# THE PROBLEM:
Only a number is wanted. Count the lines holding the string "picture".

# DATA LINES:
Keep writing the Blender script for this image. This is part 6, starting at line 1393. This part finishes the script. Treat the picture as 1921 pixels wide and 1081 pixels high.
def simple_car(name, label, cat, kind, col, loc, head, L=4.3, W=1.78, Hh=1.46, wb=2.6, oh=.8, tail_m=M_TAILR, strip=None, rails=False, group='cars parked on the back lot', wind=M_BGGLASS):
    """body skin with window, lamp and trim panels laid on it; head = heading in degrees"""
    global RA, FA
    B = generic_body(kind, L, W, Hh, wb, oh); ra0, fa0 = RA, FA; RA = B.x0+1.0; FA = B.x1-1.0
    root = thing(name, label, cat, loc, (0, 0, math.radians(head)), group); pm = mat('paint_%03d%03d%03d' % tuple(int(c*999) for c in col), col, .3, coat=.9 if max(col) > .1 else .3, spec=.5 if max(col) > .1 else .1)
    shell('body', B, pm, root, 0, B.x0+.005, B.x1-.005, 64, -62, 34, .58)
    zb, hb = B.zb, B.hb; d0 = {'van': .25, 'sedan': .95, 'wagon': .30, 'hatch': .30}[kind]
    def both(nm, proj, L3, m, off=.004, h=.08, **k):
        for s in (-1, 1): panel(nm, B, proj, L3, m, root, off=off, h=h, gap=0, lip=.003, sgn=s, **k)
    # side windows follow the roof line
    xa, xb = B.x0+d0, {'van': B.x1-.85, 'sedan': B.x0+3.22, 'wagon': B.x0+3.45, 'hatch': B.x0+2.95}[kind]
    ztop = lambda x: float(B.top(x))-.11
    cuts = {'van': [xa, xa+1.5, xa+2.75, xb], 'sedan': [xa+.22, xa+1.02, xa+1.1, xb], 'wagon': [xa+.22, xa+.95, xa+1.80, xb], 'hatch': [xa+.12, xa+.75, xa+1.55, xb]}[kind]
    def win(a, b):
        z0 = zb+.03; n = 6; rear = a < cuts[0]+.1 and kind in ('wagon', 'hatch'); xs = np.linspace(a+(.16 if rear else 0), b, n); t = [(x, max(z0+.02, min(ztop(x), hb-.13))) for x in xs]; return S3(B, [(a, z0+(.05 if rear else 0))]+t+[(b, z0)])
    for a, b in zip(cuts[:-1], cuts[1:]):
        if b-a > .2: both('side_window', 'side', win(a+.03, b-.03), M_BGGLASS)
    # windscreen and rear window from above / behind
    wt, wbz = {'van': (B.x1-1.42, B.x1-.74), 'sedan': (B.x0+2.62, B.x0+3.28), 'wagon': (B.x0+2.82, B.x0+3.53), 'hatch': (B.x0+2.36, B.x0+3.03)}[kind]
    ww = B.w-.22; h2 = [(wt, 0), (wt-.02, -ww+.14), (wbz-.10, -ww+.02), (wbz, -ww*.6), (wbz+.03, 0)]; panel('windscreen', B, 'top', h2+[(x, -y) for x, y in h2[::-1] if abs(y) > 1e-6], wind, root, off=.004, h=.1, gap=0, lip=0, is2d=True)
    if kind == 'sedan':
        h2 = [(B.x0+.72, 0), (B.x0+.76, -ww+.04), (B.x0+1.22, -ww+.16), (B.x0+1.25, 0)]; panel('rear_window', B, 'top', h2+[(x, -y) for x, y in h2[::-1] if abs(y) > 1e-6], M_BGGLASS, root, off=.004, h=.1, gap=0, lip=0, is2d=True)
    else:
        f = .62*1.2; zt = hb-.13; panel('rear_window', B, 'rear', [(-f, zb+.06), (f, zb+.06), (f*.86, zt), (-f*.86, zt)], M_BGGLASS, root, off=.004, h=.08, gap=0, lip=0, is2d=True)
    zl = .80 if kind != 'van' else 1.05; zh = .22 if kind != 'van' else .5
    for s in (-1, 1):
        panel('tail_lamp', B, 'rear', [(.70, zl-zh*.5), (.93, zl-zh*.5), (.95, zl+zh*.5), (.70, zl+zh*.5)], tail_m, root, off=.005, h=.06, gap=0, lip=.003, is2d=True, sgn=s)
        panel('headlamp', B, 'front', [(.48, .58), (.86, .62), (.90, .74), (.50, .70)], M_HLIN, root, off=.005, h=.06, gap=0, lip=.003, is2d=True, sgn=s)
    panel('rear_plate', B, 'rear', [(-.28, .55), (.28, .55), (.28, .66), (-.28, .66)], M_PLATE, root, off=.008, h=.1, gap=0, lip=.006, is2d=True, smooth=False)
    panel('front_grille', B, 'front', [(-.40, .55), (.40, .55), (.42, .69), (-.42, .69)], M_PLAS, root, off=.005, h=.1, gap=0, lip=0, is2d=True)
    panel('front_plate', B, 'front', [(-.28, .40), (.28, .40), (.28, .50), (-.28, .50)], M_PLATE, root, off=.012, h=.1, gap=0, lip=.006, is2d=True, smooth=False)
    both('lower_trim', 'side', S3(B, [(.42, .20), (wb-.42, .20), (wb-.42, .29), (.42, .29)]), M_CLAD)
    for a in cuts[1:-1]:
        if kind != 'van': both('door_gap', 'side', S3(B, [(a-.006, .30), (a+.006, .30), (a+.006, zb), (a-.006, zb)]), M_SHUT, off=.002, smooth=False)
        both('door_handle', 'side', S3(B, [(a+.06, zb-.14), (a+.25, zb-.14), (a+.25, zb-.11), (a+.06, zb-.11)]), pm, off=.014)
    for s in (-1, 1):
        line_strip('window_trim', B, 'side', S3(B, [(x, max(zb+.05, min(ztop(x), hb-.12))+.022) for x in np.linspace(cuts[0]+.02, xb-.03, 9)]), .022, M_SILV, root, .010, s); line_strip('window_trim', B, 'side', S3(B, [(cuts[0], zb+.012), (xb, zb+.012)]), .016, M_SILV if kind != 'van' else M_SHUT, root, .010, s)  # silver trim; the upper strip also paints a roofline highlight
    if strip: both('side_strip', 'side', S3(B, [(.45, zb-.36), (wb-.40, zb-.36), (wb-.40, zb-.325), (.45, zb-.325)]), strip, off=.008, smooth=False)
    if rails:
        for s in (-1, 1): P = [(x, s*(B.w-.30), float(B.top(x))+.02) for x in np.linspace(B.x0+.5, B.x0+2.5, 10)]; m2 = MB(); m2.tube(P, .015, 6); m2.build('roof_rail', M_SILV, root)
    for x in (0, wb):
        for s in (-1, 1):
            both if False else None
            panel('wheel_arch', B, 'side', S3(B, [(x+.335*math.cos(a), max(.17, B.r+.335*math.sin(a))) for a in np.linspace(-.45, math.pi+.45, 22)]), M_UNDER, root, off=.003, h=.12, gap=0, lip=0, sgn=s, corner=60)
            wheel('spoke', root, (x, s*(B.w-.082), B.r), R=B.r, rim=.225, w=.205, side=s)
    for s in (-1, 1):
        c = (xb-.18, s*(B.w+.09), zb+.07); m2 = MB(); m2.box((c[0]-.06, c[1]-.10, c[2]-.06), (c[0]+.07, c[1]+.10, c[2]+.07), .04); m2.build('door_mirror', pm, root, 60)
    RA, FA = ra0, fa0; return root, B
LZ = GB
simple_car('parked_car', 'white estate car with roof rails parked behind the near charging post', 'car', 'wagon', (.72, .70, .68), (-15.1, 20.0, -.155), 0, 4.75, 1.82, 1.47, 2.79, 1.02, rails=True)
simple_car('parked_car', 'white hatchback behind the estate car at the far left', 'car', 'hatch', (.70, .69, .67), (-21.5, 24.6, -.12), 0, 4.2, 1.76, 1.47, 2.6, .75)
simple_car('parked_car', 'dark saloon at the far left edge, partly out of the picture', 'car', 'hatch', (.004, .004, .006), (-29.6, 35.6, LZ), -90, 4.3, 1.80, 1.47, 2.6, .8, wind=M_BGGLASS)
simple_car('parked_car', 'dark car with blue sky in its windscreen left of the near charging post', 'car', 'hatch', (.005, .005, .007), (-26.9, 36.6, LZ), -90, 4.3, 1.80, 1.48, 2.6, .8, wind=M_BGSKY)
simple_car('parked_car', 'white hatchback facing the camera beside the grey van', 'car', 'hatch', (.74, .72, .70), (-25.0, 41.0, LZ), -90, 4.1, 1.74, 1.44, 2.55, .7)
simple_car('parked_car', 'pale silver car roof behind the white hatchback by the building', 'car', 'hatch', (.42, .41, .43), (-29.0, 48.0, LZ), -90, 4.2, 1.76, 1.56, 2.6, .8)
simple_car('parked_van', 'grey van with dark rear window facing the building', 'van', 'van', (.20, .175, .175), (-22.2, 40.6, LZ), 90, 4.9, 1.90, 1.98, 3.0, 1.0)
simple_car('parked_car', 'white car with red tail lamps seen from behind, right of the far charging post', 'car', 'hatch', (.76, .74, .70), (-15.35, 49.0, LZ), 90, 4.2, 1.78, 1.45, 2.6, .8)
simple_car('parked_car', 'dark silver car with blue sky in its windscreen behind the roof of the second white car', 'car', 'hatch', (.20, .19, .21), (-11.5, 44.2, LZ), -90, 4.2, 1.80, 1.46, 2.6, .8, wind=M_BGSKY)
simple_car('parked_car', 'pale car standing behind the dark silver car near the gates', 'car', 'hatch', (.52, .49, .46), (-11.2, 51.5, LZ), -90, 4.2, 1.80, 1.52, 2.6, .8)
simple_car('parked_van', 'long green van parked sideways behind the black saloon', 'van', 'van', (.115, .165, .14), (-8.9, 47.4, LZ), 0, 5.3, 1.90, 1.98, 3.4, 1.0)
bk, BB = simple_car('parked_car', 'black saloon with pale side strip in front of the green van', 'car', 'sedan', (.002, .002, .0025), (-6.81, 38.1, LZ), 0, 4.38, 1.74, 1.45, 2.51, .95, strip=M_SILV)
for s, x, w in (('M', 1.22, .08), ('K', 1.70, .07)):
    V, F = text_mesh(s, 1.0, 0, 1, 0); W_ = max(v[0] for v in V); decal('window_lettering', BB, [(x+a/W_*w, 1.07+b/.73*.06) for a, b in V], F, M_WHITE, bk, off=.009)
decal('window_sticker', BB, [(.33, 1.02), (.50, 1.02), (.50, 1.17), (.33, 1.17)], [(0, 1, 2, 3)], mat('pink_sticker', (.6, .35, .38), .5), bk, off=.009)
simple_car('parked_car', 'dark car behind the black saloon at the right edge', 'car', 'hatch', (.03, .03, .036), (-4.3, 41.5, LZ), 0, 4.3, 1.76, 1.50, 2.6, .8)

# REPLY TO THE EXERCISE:
2